If the 40A breaker is still there, then you don't have two 20A circuits, you actually have two 40A circuits. The original wire will handle this, but the 15A or 20A receptacles that are now attached to the old circuits are not rated for 40A, and therefore the breaker will not protect those receptacles (which is illegal).

ORIGINAL: It used to be permissible only for detached structures and then only under strict conditions for a sub panel to be fed with only three wires and the grounding and neutral conductors to be bonded, but not any more. Even when it was allowed, imagine a mistake or fault running the return current through the metal panel, the metal case of your microwave, coffee maker, hand tools, your hair dryer, or any conduit between the panels, and so on.

Here's a good answer, which calls out relevant NEC sections. That answer relates to a sub panel in a detached out-building, but the same rules apply to a sub panel inside your house, except that you don't need dedicated grounding rods for a sub panel inside the same house (the panels aren't so far apart and the structure isn't so big that you have substantially different voltage potential to ground in different parts of your house).

If there aren't 4 wires in the cable between the sub panel and the main panel and you want to fix it up right, you should pull new 4 wire cable (3 conductors plus ground).

The neutral (grounded) and grounding conductors need to be isolated from each other in the sub panel.

The neutral bus will be the one(s) mounted on a plastic standoff, like the hot buses are. The neutral (grounded) bus bar is the one on your right in the first picture below, mounted on the black plastic standoffs. If there is a screw that goes through the neutral bus and into the panel itself (a metal connection from the neutral bar to the panel), it should be removed in a sub panel. The grounding bus bar is the one on your left, bonded directly to the panel housing.

In the second picture, the neutral bus is the one in the top right corner of the panel. And incidentally, the panel in the second picture is wired up incorrectly. It's obviously a sub panel, but you can see that it is only fed by three wires, and the neutral and grounding buses are electrically bonded together with a couple of white wires. To be corrected, that panel in the pictures needs a 4th wire--a ground wire going all the way back to the main panel, and the neutral and grounding buses must be disconnected.

There are different designs that accomplish the same thing. In the next two pictures you can see one method of bonding (or isolating) the neutral (grounded) and grounding buses. This would be connected (bonded) in a main panel, and disconnected in a sub panel.

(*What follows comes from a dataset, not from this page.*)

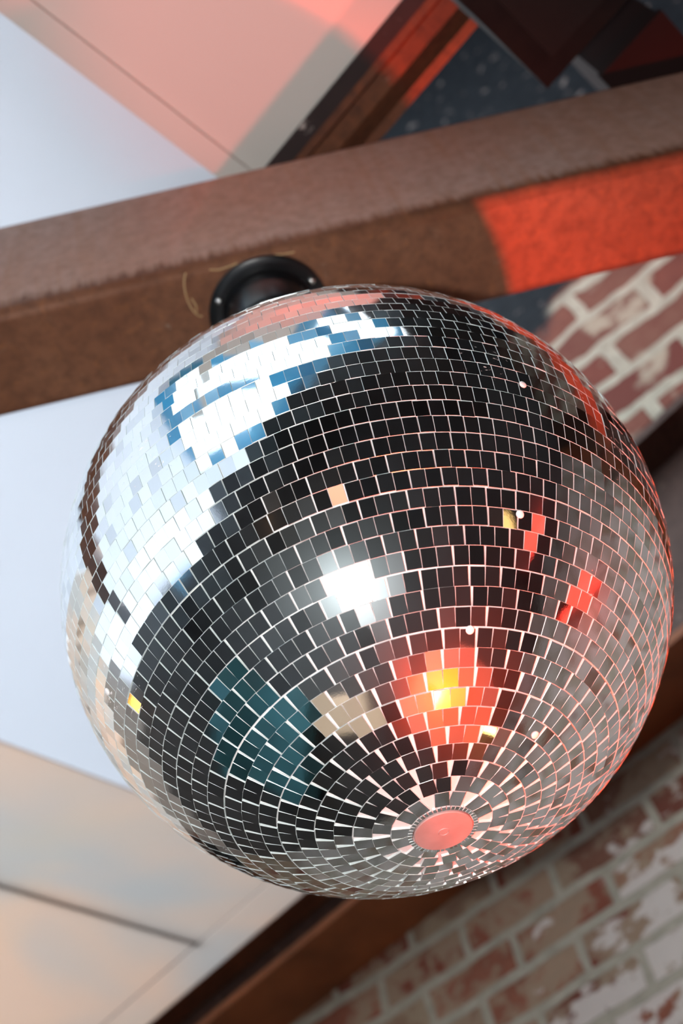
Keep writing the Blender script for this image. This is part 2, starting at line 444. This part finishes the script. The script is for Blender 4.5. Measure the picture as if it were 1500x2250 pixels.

So... if your sub panel was designed to be used as a sub panel, there will be some kind of disconnect for the neutral and grounding buses, or there will be a place to install an isolated neutral bus.

Of course the grounding wires and the neutral wires should be connected to their own buses separately, not mingled.

The reason for disconnecting the neutral and grounding conductors in the sub panel is to assure a low resistance path in the event of a fault, and to ensure that the neutral current never returns on the grounding conductors, which can energize the housings of appliances and electrical boxes/panels and electrocute you. In the case of a neutral failure, the ground could end up carrying all of the circuit's current, energizing the housings of your appliances, tools and the panel itself, but the circuit would continue to work without tripping the breaker.